Dean of St Paul's and Bishop of London at St Paul's in-the-Camp
The dean and chapter were clearly wrongly advised and I don’t know why they took the decision to close the cathedral – some of my clergy were down there doing flash mob evening services among the tents. — Right Rev Pete Broadbent, Bishop of Willesden
The symbolism of the closed door was the wrong symbol. — Richard Chartres, Bishop of London
All Saints be praised! Clergy at St Paul’s Cathedral handing leaflets to Occupy London Stock Exchange inviting them to All Souls Durufle requiem at 5pm. — Ruth Gledhill
People want to think about finance “in the context of ethics and morality and God. — Bishop of London Dr Richard Chartres
The church shouldn’t just be supporting this, it should be part of it. — David Jennings, canon theologian at Leicester Cathedral
God works in mysterious ways. One path is blocked, another opens. Things happen.
Contrary to the nonsense in the mainstream media, there is not a conflict between the camp and St Paul’s and never was.
Why was St Paul’s closed for a week? No one knows. The best that can be said is that they were ill-advised.
If you are in a hole, stop digging.
The clergy at St Paul’s were advised they could not talk to the camp because of impending legal action against the camp.
The Bishop of London and the clergy at St Paul’s had the good grace and humility to admit they were wrong. They suspended their legal action. The Bishop led the clergy out of St Paul’s and into the camp to cheers from the camp.
Yesterday the clergy were in the camp, invitations were issued to attend All Souls Durufle requiem that evening.

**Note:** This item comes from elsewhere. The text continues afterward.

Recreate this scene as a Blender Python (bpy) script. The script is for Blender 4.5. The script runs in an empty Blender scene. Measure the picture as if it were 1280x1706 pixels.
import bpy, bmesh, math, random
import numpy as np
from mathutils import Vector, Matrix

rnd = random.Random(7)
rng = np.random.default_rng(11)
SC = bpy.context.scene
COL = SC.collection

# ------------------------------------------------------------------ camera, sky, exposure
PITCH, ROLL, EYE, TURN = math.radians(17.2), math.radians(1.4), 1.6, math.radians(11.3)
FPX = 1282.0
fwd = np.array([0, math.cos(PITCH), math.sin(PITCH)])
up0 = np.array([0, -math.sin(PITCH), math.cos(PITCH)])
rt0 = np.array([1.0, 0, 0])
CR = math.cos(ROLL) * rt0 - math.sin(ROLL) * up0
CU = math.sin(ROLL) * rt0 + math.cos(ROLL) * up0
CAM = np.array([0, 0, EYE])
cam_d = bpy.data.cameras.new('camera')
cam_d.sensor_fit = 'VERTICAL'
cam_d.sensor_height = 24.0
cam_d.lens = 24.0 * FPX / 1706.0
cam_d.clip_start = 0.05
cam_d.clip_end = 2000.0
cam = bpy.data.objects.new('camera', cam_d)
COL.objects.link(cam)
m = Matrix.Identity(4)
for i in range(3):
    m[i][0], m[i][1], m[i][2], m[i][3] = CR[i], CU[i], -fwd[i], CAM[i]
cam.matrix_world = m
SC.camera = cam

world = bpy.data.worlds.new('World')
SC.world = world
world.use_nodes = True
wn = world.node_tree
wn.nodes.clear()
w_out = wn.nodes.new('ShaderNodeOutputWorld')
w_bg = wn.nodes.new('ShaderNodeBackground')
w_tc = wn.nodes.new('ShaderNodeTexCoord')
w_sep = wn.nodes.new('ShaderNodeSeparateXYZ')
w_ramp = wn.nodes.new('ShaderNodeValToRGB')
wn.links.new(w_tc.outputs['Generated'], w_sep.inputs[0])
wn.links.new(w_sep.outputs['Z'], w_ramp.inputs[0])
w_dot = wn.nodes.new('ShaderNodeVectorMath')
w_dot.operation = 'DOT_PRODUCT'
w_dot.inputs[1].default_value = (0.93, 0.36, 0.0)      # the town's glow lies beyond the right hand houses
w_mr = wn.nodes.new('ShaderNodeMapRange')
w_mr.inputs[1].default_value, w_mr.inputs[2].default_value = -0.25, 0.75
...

Once St Paul’s had made their decision to suspend legal action, the City of London suspended their legal action too. Not only that, they were in the camp talking to people.
As I think it was Churchill who said: jaw jaw is always better than war war.
A group has been formed headed by Ken Costa, a former top investment banker, with the aim of “reconnecting the financial with the ethical”. This will also involve Giles Fraser, the Canon Chancellor at St Paul’s, who stepped down last week over concerns that the cathedral’s support for eviction could see it complicit in eventual violence. Ken Costa has already visited the camp.
St Paul’s in-the-Camp has energised the wider church like nothing since the Crucifixion and Resurrection.
Clergy have been working in the camp since it was started.
The irony is that St Paul’s initially welcomed the camp, said they were welcome and asked the police to stay away.
Archbishop of Canterbury Rowan Williams has also joined in the call for social justice.
Front page of The Times today has a claim that St Paul’s in-the-Camp is a site of drink and drugs, that the people there do not know why they are there and that they are high on drink and drugs. This it is claimed was the situation Saturday. Simply not true, but then does anyone expect the truth from corporate mainstream media, especially when owned and controlled by the Murdoch Empire?
Pandora and I were there Saturday afternoon and evening. People there were very articulate, polite, helpful and well informed. There was a wonderful atmosphere and it was not fueled by drink or drugs.
The atmosphere was in part due to the Christian spirit.